Abstract

On December 12, 1912 the Theater of Musical Drama opened up in St. Petersburg with a production of Piotr Tchaikovsky’s “Eugene Onegin.” Its creator, producer Iosif Lapitsky viewed the Theater of Musical Drama as a foothold for opera reform, a space for artistic experiments and innovations, touching upon all the elements of the theatrical performance. Lapitsky found for himself an ideal supporter and associate in Mikhail Bikhter, a young graduate of the St. Petersburg Conservatory, who became the musical director of the theater. Lapitsky and Bikhter saw the main goal of their work with the artists of the theater as the achievement of meaningfulness of singing and scenic authenticity. At his job as musical director Bikhter, following Lapitsky’s advice, carried out scrupulous individual coaching not only for the soloists of the Theater of Musical Drama, but also with the choral singers. According to his contemporaries, Bikhter’s rendition of the musical repertoire as a conductor was distinguished by its high level of freedom in terms of tempo and rhythm and an abundance of unusual accents and nuances.
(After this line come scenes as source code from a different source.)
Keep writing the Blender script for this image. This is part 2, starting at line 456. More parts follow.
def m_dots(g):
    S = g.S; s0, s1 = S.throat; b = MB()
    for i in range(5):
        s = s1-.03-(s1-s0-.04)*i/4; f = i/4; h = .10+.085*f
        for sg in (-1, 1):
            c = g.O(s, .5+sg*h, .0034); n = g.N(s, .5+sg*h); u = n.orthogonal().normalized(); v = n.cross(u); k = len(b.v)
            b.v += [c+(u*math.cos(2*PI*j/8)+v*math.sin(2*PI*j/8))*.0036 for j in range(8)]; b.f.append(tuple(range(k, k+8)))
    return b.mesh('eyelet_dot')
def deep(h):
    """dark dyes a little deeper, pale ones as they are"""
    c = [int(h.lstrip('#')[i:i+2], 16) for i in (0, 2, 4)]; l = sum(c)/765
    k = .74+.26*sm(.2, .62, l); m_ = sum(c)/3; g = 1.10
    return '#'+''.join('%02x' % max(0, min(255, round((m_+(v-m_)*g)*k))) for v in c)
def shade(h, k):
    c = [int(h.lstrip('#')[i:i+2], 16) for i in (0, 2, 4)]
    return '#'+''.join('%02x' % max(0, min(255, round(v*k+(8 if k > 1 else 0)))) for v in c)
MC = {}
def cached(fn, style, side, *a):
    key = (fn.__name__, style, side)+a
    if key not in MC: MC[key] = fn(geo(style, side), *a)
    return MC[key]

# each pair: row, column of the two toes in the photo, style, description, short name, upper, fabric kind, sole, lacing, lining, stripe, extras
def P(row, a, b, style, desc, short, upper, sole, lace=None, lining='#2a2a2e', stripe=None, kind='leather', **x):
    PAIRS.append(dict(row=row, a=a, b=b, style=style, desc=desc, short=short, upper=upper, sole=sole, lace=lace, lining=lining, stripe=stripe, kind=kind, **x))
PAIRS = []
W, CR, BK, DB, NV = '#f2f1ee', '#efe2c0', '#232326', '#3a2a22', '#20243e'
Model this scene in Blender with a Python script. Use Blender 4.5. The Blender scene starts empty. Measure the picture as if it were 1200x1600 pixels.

The innovative ideas, countering the traditions of interpretations of Piotr Tchaikovsky’s “Eugene Onegin,” Modest Mussorgsky’s “Boris Godunov” and Nikolai Rimsky-Korsakov’s “The Snow Maiden” aroused plenty of lively debates in the press and posed before the opera critics of that time the question of the permissible level of freedom for the artist-interpreter. In various ways, the “battle against the routine” declared by Lapitsky and Bikhter, their struggle against the engrained performance cliches, served as one of the catalyst elements of renewal of the operatic genre. Keywords: I.M. Lapitsky, M.A. Bikhter, opera, Theater of Musical Drama, musical interpretation, opera conducting.